Starting with Louisville, KY, a typical small city where murderers have even odds of never getting caught, NY Times columnist, German Lopez, writes (on July 7th): “Louisville’s police department acknowledges serious problems; it says it is about 300 officers below full staffing. The department is trying to address those issues, said Jennifer Keeney, a spokeswoman. She shared a message for the family members of murder victims: ‘We understand they are grieving, frustrated and in pain. We want them to know it’s frustrating for us, too, and that we do care.’

“Louisville is representative of a national issue. In the United States, people often get away with murder. The clearance rate — the share of cases that result in an arrest or are otherwise solved — was 58 percent in 2023, the latest year for which F.B.I. data is available. And that figure is inflated because it includes murders from previous years that police solved in 2023…

“Compared with its peers, America overall does an unusually poor job of solving killings. The murder clearance rates of other rich nations, including Australia, Britain and Germany, hover in the 70s, 80s and even 90s. Several issues, including a lack of resources, the sheer volume of cases and a distrust of the police, have converged to make the jobs of American detectives much more difficult. ‘It’s a serious problem,’ said Philip Cook, a criminal justice researcher at Duke University.

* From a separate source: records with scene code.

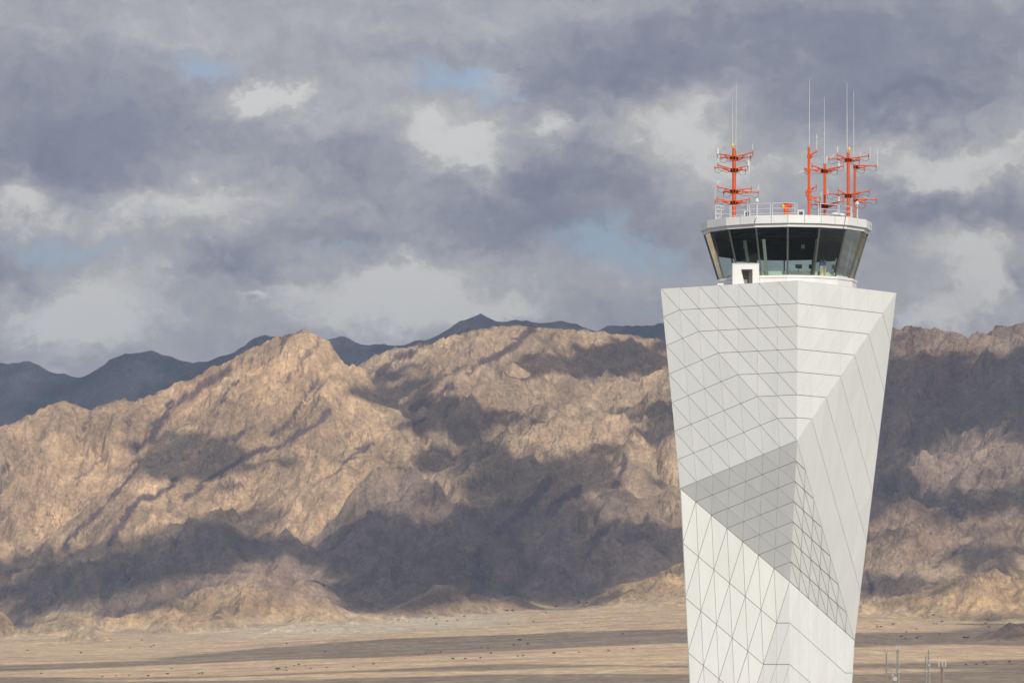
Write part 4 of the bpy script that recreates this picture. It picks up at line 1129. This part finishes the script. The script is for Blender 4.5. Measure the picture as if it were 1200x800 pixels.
def mast(px, D, ytop, rpx, label, arms, whips=(), lamp=None, rods=(), pegs=0):
    zb = 50.17
    base = Vector(((px-600)/F*D, D, zb))
    r = empty('antenna_mast', base, label, 'antenna mast', 'orange antenna masts on the tower roof')
    rr = rpx/F*D
    mb = MB(); top = Q(px, ytop, D)
    mb.tube(base+Vector((0, 0, .0)), top, rr*1.08, rr, 12); mb.tube(base, base+Vector((0, 0, .05)), rr*2.2, n=12)
    for y in [a[0] for a in arms]:
        mb.tube(Q(px, y+2.2, D), Q(px, y-1.4, D), rr*1.35, n=12)
    if pegs:
        pg = mb; h = (top-base).length; n = int(h/.28)
        for i in range(n):
            z = zb+.3+i*.28
            if z > top.z-.1: break
            sgn = 1 if i % 2 else -1
            pg.tube((base.x, D, z), (base.x+sgn*(rr+.13), D-.03, z), .016, n=5, mi=1)
    mb.build('pole', [orange, galv], r, smooth=False)
    sd_ = random.Random(int(px*7))
    for (yp, xe, ye) in arms:
        a = MB(); dy = sd_.uniform(-.5, .5)
        s = 1 if xe > px else -1
        e = Q(xe, ye, D, dy); root = Q(px+s*rpx*.8, yp-1.2, D)
        midp = root.lerp(e, .42)
        a.tube(root, e, .052, .045, 8)
        low = Q(px+s*rpx*.8, yp+2.2, D)
        b1 = root.lerp(e, .30)+Vector((0, 0, -.17))
        a.path([low, b1, root.lerp(e, .62)], .036, 6)
        a.tube(midp, midp+Vector((0, 0, -.16)), .028, n=6)
        a.box(e, (.10, .10, .17)); a.tube(e+Vector((0, 0, -.12)), e+Vector((0, 0, .16)), .034, n=6)
        a.box(Q(px+s*(rpx+1), yp+.5, D), (.14, .16, .30))
        ao = a.build('cross_arm', orange, r)
        cb = MB(); p0 = e+Vector((-s*.05, -.05, -.08)); p1 = e+Vector((-s*.22, -.05, -.42)); p2 = e+Vector((-s*.5, -.05, -.25)); p3 = low
        cb.path([p0, e+Vector((0.02*s, -.05, -.3)), p1, e+Vector((-s*.36, -.05, -.42)), p2, p2.lerp(p3, .5)+Vector((0, 0, -.1)), p3], .014, 5); cb.build('cable', darkm, ao)
    for (xa, ya, xb, yb, rw) in whips:
        wh = MB(); A_ = Q(xa, ya, D); B_ = Q(xb, yb, D); C_ = A_.lerp(B_, .45)
        if abs(xa-px) > 0.5: wh.tube(Q(px, ya+2, D), A_, .03, n=6)
        wh.tube(A_-Vector((0, 0, .25)), A_+Vector((0, 0, .12)), .075, .06, 8)
        wh.tube(A_, C_, .038*rw, .032*rw, 7); wh.tube(C_, C_+Vector((0, 0, .12)), .045*rw, n=7); wh.tube(C_, B_, .028*rw, .016*rw, 7); wh.tube(B_, B_+Vector((0, 0, .1)), .030*rw, .02, 6)
        wh.build('whip_antenna', galv, r)
    for (kind, xa, ya, xb, yb) in rods:
        rd = MB(); A_ = Q(xa, ya, D); B_ = Q(xb, yb, D)
        if kind == 'rod':
            rd.tube(A_, B_, .030, n=7)
        elif kind == 'can':
            rd.tube(A_, B_, .10, n=10); rd.tube(B_, B_+Vector((0, 0, .25)), .02, n=5)
        elif kind == 'tri':     # ground plane aerial: three drooping radials and a stub
            rd.tube(A_, B_, .045, .04, 7)
            for ex, ey in ((-8, 12), (8, 12), (5, -1), (-6, 0)):
                rd.tube(B_+Vector((0, 0, 0)), B_+Vector((ex*.066, .1, -ey*.066)), .020, .012, 5)
        elif kind == 'yagi':
            rd.tube(A_, B_, .018, n=5)
            dv = (B_-A_)
            for k in range(4):
                c_ = A_+dv*(k/3); rd.tube(c_+Vector((0, 0, -.42+.04*k)), c_+Vector((0, 0, .42-.04*k)), .011, n=5)
        elif kind == 'fold':
            rd.tube(A_, B_, .02, n=5)
            for dx in (-.05, .05): rd.tube(B_+Vector((dx, 0, -.22)), B_+Vector((dx, 0, .22)), .012, n=5)
            rd.tube(B_+Vector((-.05, 0, .22)), B_+Vector((.05, 0, .22)), .012, n=5); rd.tube(B_+Vector((-.05, 0, -.22)), B_+Vector((.05, 0, -.22)), .012, n=5)
        rd.build('dipole_antenna', whitesteel if kind != 'yagi' else galv, r)
    if lamp:
        lm = MB(); c_ = Q(lamp[0], lamp[1], D)
        lm.tube(c_-Vector((0, 0, .16)), c_, .09, .12, 10); lm.tube(c_, c_+Vector((0, 0, .16)), .12, .06, 10); lm.tube(Q(px, lamp[1]+3, D), c_-Vector((0, 0, .12)), .03, n=6)
        lm.build('obstruction_light', yellow, r)
    return r


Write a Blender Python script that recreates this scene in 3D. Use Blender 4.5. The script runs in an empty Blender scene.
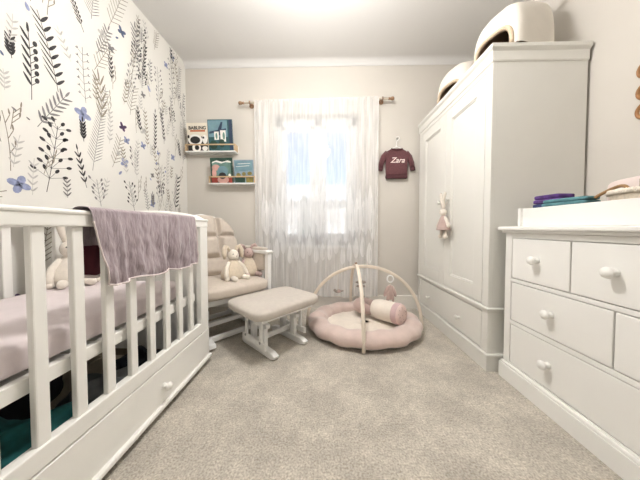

“The lack of legal accountability emboldens criminals, leading to more crime and violence… ‘It’s a vicious cycle,’ Brian Forst, a criminologist at American University, told me. ‘When the bad guys see that the police are not there to deter crime and catch criminals, they remain on the streets to do more bad stuff. And the rest of the community is less deterred from crime. They think, ‘Why not? I’m not going to get caught.’’”

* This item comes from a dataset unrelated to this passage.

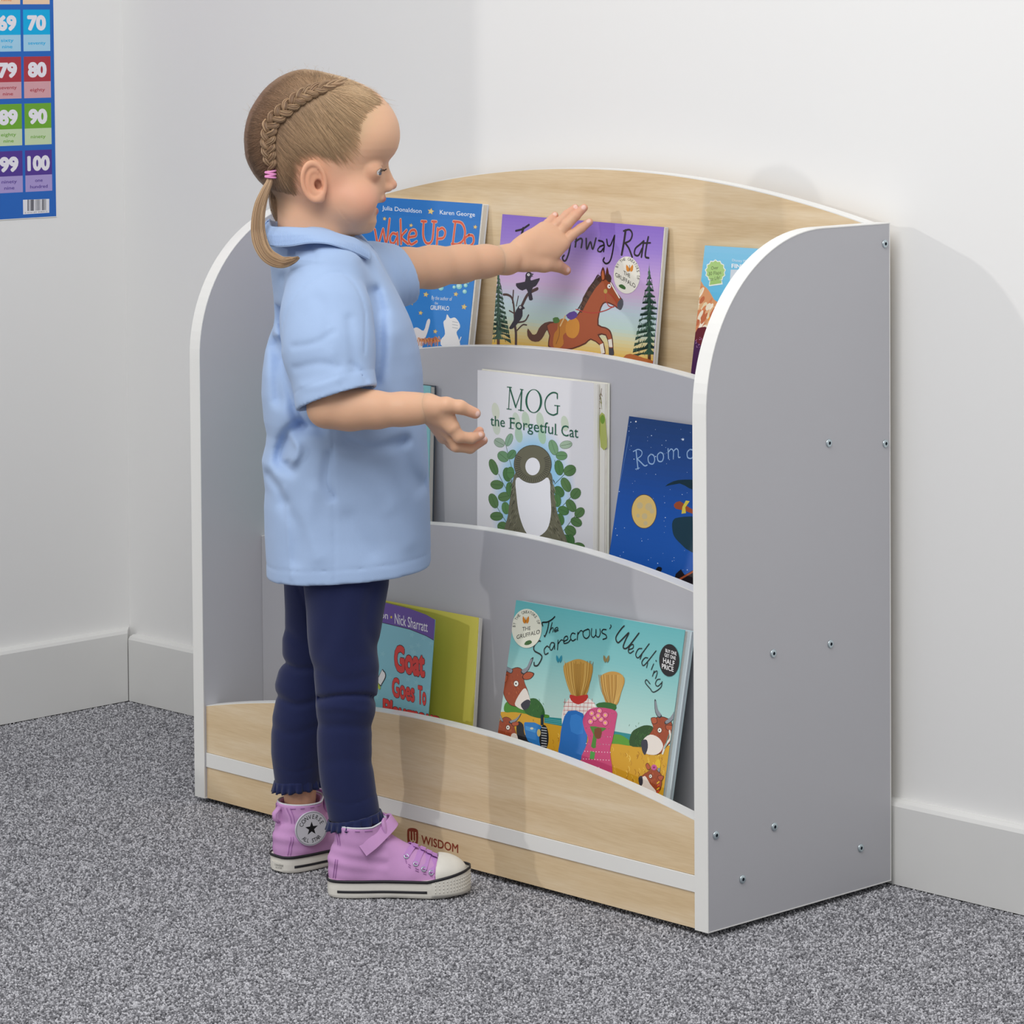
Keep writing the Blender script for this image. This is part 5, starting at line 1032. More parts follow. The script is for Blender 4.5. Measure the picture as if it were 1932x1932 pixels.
        m.add(head_world(V), F, col=col)
        T = np.gradient(P, axis=0); T /= np.linalg.norm(T, axis=1)[:, None]
        for q in range(15):
            a = 2 * math.pi * q / 15 + random.random() * .2; V = []
            for i in range(n):
                u_ = np.array([0, 1.0, 0]) - T[i] * T[i][1]; u_ /= np.linalg.norm(u_); w_ = np.cross(T[i], u_); V.append(P[i] + (u_ * math.cos(a + i * .05) + w_ * math.sin(a + i * .05)) * rad[i])
            V = np.array(V); V[:, 1] *= -s_; f = random.uniform(.1, .75)
            m.add(*tube(head_world(V), .00042, 4, caps=False), col=(HC_D * (1 - f) + HC_L * f) * random.uniform(.75, 1.2))
    m.V = [Wd(v) for v in m.V]; m.build('plait', M['hair'], girl, smooth=True, color=True)
    # elastic and tail
    tp = smoothpts([(507.5, 318), (505, 338), (496, 358), (488, 380), (483.5, 404), (483, 430), (488, 455), (501, 474), (523, 483), (543, 478), (555, 470)], 6); tw = np.interp(np.linspace(0, 1, len(tp)), [0, .07, .14, .3, .55, .75, .88, 1], [6, 5, 7, 11, 14, 13, 8, 1.5])
    if s_ > 0: tp = smoothpts([(510, 318), (514, 340), (520, 370), (526, 400), (532, 432)], 12)
    tw = np.interp(np.linspace(0, 1, len(tp)), [0, .07, .14, .3, .55, .75, .88, 1], [6, 5, 7, 11, 14, 13, 8, 1.5]) * (1 if s_ < 0 else .7)
    y0 = float(head_y(*hp(507, 318), 0)) - .004; dep = np.interp(np.linspace(0, 1, len(tp)), [0, .2, .5, .75, 1], [y0, y0 - .006, y0 - .014, -.085, -.118] if s_ < 0 else [y0, y0 - .006, y0 - .012, -.08, -.105])
    m = MB()
    for k in range(330 if s_ < 0 else 120):
        a = random.uniform(0, 6.283); rr = math.sqrt(random.random()); lag = random.uniform(.82, 1); n = max(6, int(len(tp) * lag)); P = []
        for i in range(n):
            tn = tp[min(i + 1, len(tp) - 1)] - tp[max(i - 1, 0)]; tn /= np.linalg.norm(tn); nn = np.array([tn[1], -tn[0]]); q = tp[i] + nn * math.cos(a) * rr * tw[i]; x, z = hp(*q); P.append((x, (dep[i] + math.sin(a) * rr * tw[i] * M2P * .55) * (1 if s_ < 0 else -1), z))
        f = random.uniform(.25, 1); m.add(*tube(head_world(P), [.00038] * (n - 1) + [.00015], 3, caps=False), col=(HC_D * (1 - f) + HC_L * f) * random.uniform(.75, 1.2))
    m.V = [Wd(v) for v in m.V]; m.build('ponytail', M['hair'], girl, smooth=True, color=True)
    m = MB()
    for j, (vv, tl) in enumerate(((320, .10), (323.5, -.12), (327, .12), (330.5, -.06))):
        x, z = hp(507, vv); cy = y0 - .0005; V, n = [], 20
        P = [(x + .0058 * math.cos(2 * math.pi * i / n), cy * 1.0 + .0058 * math.sin(2 * math.pi * i / n), z + tl * .0058 * math.cos(2 * math.pi * i / n) * 1.5) for i in range(n + 1)]
        V, F = tube(P, .00125, 6, caps=False); V = np.array(V); V[:, 1] *= (1 if s_ < 0 else -1); m.add(head_world(V), F)
    m.V = [Wd(v) for v in m.V]; m.build('hair_elastic', M['pink'], girl, smooth=True)

# ------------------------------------------------------------------ clothes
def gv(p, b): return G(p[0], p[1], b)
SB = .105                                                              # middle depth of the trunk
sv = [(428, 533, 604, 44), (436, 520, 640, 62), (446, 511, 668, 84), (460, 508, 694, 108), (480, 510, 711, 130), (500, 511, 721, 143), (520, 513, 731, 150), (545, 516, 745, 153), (570, 518, 758, 154), (595, 519, 770, 155), (612, 517, 777, 155), (635, 508, 784, 156), (660, 501, 791, 157), (700, 495.5, 797, 158), (740, 494, 799, 159), (790, 498.5, 803, 160), (815, 504, 805, 161), (835, 502, 806, 162), (865, 494.5, 808, 163), (895, 498, 809, 164), (920, 501, 810, 165), (950, 499, 811, 166), (1000, 500, 812, 170), (1050, 503, 813, 178), (1090, 504, 814, 182), (1130, 505, 815, 184)]
sz, (sxb, sxf) = px_table([r[:3] for r in sv], SB); sw = np.array([r[3] * M2P for r in sv]); o_ = np.argsort(sz); sz, sxb, sxf, sw = sz[o_], sxb[o_], sxf[o_], sw[o_]
ZB, ZF_ = G(503, 1084, SB)[2], G(812, 1062, SB)[2]; XB_, XF_ = G(503, 1084, SB)[0], G(812, 1062, SB)[0]
def crease(g, pts, w, amp, b=0.0, side=True):
    X, Y, Z = g; L = np.array([G(p[0], p[1], b)[[0, 2]] for p in smoothpts(pts, 4)]); x = X + 0 * Z; z = Z + 0 * X
    x, z = np.broadcast_arrays(X[:, 0, :] if X.shape[2] > 1 else X[:, 0, :] + 0 * Z[:, 0, :], Z[:, 0, :] + 0 * X[:, 0, :]); d = poly_dist(x, z, L); f = 1.25 * amp * np.exp(-(d / (w * M2P)) ** 2)
    return (f[:, None, :] * np.where(Y < .085, 1, 0)).astype(np.float32)
hs = .0022
lo_c = np.array([G(480, 900, SB)[0], -.085, G(600, 1125, .0)[2]]); hi_c = np.array([G(800, 480, .23)[0] + .01, .262, G(600, 425, SB)[2]])
g, lo = grid(lo_c, hi_c, hs); X, Y, Z = g; zz = Z.ravel()
xb, xf, w_ = [np.interp(zz, sz, t).astype(np.float32)[None, None, :] for t in (sxb, sxf, sw)]; m_ = xb + (xf - xb) * .5; a_ = (xf - xb) / 2
k_ = (np.abs((X - m_) / a_) ** 2.5 + np.abs((Y - SB) / w_) ** 2.3) ** (1 / 2.4); F = (k_ - 1) * np.minimum(a_, w_) * .9
F = smax(F, Z - G(600, 429, SB)[2], .006)
# shoulders
F = smin(F, cone(g, G(600, 476, .070), G(618, 520, .030), .030, .040), .02); F = smin(F, cone(g, G(600, 476, .14), G(640, 512, .185), .030, .034), .02)
# deep folds of the trunk
for pts_, wd_, am in (([(520, 600), (533, 640), (530, 690), (545, 750), (565, 810)], 12, .010), ([(512, 660), (516, 700), (522, 760)], 14, .007), ([(600, 812), (560, 812), (535, 840), (523, 880), (545, 888)], 13, .009), ([(548, 830), (562, 850), (548, 885)], 8, -.005),
    ([(500, 910), (520, 930), (535, 955)], 10, .0025), ([(700, 560), (712, 610), (714, 680), (706, 720)], 13, .007), ([(735, 640), (725, 700), (745, 760)], 22, -.003), ([(755, 850), (770, 900), (788, 930)], 16, .004), ([(650, 835), (700, 850), (760, 840)], 12, .004), ([(620, 860), (612, 910), (625, 940)], 9, .003), ([(640, 870), (690, 900), (735, 950)], 18, -.0018), ([(530, 960), (560, 1000), (556, 1060)], 14, .0022), ([(590, 930), (580, 990), (600, 1050)], 16, -.0018), ([(660, 980), (700, 1040)], 18, .002), ([(740, 970), (770, 1030)], 18, -.002), ([(534, 925), (540, 1000), (548, 1095)], 3.5, -.0009), ([(556, 520), (548, 560), (538, 600)], 10, .003), ([(590, 480), (560, 510), (530, 530)], 10, .0022), ([(690, 500), (700, 530), (720, 590)], 14, .003),
    ([(626, 790), (628, 850), (630, 950), (632, 1108)], 1.9, .0011), ([(582, 459), (592, 480), (597, 510)], 2.0, .0010)): F = F + crease(g, pts_, wd_, am, .0)
# hem, flaring stitch line
zh = ZB + (X - XB_) / (XF_ - XB_) * (ZF_ - ZB) ; zcut = zh + 0 * Y
st = np.abs(Z - zcut - .0165); F = F + (.0009 * np.exp(-(st / .0011) ** 2)).astype(np.float32)
F = smax(F, zcut - Z, .0015); F = smax(F, -np.maximum(F + .0028, Z - zcut - .012), .001)          # hollow hem edge
# near sleeve
def sleeve(g, path, rs, cut_p, cut_n, depth=.02, wall=.0045, squash=None):
    X, Y, Z = g; S_ = chain(g, path, rs, .02); n = np.array(cut_n, float); n /= np.linalg.norm(n); c = np.array(cut_p); pl_ = (X - c[0]) * n[0] + (Y - c[1]) * n[1] + (Z - c[2]) * n[2]
    S_ = S_ + (.0008 * np.exp(-((pl_ + .0185) / .0011) ** 2)).astype(np.float32)
    return S_, pl_
S1, p1 = sleeve(g, [G(612, 540, .030), G(616, 600, .004), G(620, 660, -.018), G(637, 760, -.040), G(646, 800, -.045)], [.044, .0480, .0478, .0422, .0415], G(638, 752, -.036), G(645, 790, -.045) - G(631, 722, -.036) + np.array([.004, 0, 0]))
for pts_, wd_, am in (([(556, 650), (600, 640), (632, 622)], 6, .0014), ([(560, 690), (605, 678), (640, 684)], 7, .0013), ([(575, 722), (615, 716), (650, 700)], 8, -.0012), ([(600, 560), (620, 590), (622, 640)], 12, .0016), ([(660, 600), (668, 660), (672, 690)], 9, .002), ([(664, 680), (684, 696), (694, 712)], 4, .0016), ([(624, 615), (632, 660), (645, 712)], 3, -.0009)): S1 = S1 + crease(g, pts_, wd_, am, -.03)
S2, p2 = sleeve(g, [G(672, 524, .170), G(712, 524, .190), G(756, 521, .210), G(790, 515, .226)], [.044, .038, .0305, .0285], G(759, 514, .213), np.array([.075, .045, .028]))
seam = np.abs(S1 - F); arm1 = smax(S1, p1, .001); arm2 = smax(S2, p2, .001)
sleeve_gap = np.maximum(0, .007 - np.abs(arm1)) 
F = smin(F, arm1, .0045) + 0; F = smin(F, arm2, .012)
F = np.maximum(F, -np.maximum(np.maximum(S1 + .0048, -p1 - .016), p1 - .01)); F = np.maximum(F, -np.maximum(np.maximum(S2 + .0048, -p2 - .012), p2 - .01))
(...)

Let’s face it, we prioritize gun ownership over the lives of our children (guns are the leading cause of death among children and teens in the US), we have more guns than people and a serious misinterpretation of an amendment that simply allowed Revolutionary War citizen soldiers to keep their weapons in the ensuing peacetime… to promulgate a fairly unrestricted individual right to own firearms of all descriptions, often arming street gangs with weapons superior to the police engaged to arrest them. What’s even more absurd, the seminal case on point and the first such case since the Second Amendment was passed in 1789 to address open gun ownership rights, the 2008 Supreme Court in Heller vs DC, went so far as to require the application of gun ownership rules from 1789 (i.e., that applied to flintlocks and muskets).

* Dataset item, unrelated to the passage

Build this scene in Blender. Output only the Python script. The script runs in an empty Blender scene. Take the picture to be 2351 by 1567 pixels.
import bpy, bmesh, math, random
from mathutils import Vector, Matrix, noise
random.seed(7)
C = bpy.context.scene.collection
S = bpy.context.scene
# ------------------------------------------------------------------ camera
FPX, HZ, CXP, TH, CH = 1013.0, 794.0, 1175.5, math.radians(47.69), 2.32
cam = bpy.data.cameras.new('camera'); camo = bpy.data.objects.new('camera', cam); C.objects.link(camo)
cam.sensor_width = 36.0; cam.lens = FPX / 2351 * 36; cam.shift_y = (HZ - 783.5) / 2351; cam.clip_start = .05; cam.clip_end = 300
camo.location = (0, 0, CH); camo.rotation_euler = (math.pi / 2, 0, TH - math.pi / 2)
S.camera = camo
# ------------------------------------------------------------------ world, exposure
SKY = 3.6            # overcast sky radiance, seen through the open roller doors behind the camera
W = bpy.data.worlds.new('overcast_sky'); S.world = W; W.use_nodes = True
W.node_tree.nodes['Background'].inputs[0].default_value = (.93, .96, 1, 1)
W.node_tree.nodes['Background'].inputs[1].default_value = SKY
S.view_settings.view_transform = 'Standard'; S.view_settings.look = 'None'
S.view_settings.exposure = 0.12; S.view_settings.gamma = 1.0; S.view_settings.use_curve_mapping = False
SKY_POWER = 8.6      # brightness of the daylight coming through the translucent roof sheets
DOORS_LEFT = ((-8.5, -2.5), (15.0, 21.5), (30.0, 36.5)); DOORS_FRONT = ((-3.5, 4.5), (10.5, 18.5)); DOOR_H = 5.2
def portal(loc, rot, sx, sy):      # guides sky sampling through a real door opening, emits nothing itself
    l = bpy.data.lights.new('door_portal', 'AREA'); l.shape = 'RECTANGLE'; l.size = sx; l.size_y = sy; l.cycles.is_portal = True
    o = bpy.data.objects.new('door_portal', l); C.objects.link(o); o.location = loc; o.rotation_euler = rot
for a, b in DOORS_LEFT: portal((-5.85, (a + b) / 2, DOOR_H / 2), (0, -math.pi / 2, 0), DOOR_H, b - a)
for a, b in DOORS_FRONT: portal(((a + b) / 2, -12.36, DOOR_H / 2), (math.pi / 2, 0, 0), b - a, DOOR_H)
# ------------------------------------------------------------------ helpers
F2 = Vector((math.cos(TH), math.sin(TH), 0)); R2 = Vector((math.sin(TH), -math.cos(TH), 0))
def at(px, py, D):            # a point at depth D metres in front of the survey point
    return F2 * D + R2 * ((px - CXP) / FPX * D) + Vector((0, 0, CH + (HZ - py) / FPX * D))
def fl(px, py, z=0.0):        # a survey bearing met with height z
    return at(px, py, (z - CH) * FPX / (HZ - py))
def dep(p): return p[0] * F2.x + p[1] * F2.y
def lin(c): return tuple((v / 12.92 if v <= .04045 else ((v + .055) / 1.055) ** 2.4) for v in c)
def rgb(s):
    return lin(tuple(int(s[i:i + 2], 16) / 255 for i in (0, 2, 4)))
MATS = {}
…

We watch online and television criminal process programming where the cops always get their man (perpetrator, anyway), applying readily available state-of-the-art forensics, a team of dedicated expert investigators and statistically extraordinary results… that hardly reflect real world facts. Unless you use your weapon in plain sight, often under the obviously watchful eye of nearby cameras, the United States is a great place to murder, whether for profit or simply… because one can. I wonder how many murders were committed under the NRA expression: “the only way to kill a bad guy with a gun is a good guy with a gun.” The rights of the bad guy with a gun and the good guy with a gun to have a gun are often the same.

I’m Peter Dekom, and while rightwing zealots decry the failure to support the rule of law, they seldom really mean traditional crimes… they usually mean containing those expressing views they do not like.